Linen is the conceptual anchor here, but it's also a genuine olfactory challenge. The note has to read as fabric without tipping into detergent or air freshener territory. The trick is in the pairing, poplin blossom adds a faint waxy floral undertone that stops the linen from flattening. Ambrette seed, sourced from musk mallow seeds, brings a warm nutty quality that makes the top feel alive rather than sharp. And the Madagascan pepper isn't here to burn. It's here to keep the lemon honest, to give it somewhere to stand instead of floating away into nothing. That's the composition's real move: balancing brightness against warmth, cleanliness against depth, the opening's energy against the drydown's stillness.
The evolution
The opening arrives soft, almost creamy despite the citrus listing. The lemon shows up late, a squeeze rather than a burst, and the pepper steadies it before it can fly. Within twenty minutes the linen takes over, sun-warmed fabric, the kind that holds warmth from your skin. This is the fragrance's central act, and it lingers longer than the top. The drydown is where it gets personal. Ambroxan and skin musk settle into something quieter than either ingredient alone, powdery, warm, close. On fabric, Rivulets leaves a faint trace overnight. The scent wraps around cotton and stays. Six to eight hours of quiet presence, intimate sillage that asks someone to come closer rather than announcing itself across the room.
Cultural impact
Rivulets occupies a specific space in the current fragrance landscape: the understated skin scent, elevated.
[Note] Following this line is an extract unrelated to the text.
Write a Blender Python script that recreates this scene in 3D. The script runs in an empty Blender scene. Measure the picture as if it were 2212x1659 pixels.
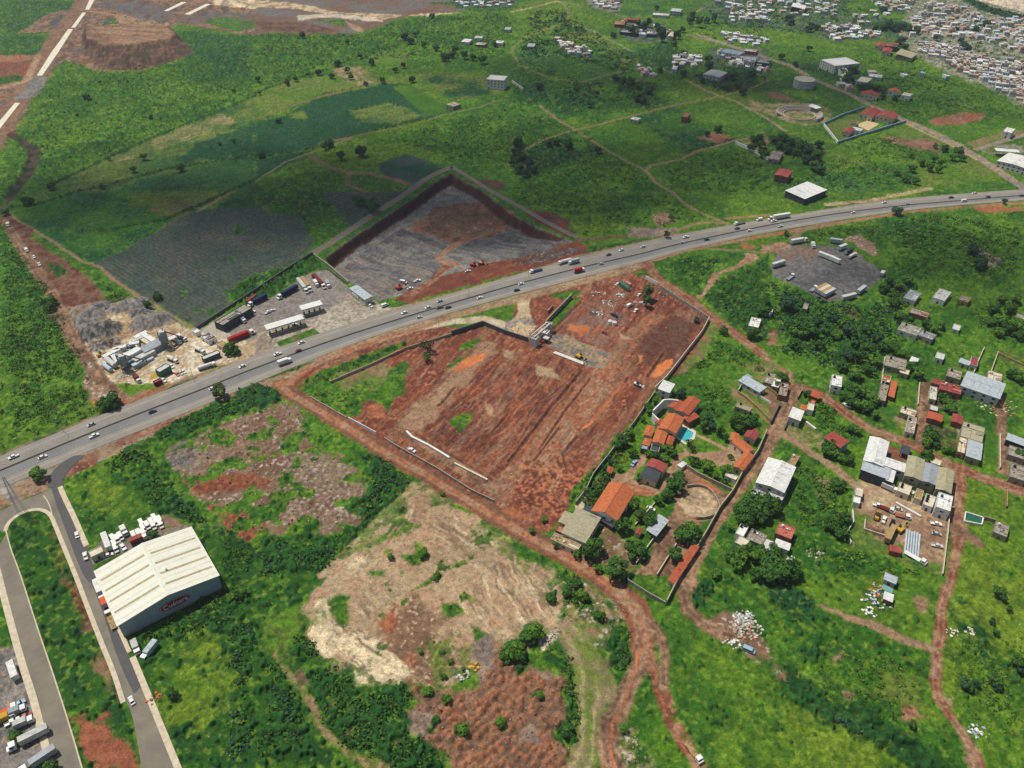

It fits alongside the broader movement toward intimate, low-sillage compositions that prioritize personal presence over performance. Where most brands market projection as a selling point, Pleasing leans into restraint, and wearers who choose Rivulets tend to understand that as the appeal. The genderless positioning and the brand's broader cultural register attract a specific wearer: someone allergic to obvious, someone who wants scent to be a private note rather than a public announcement.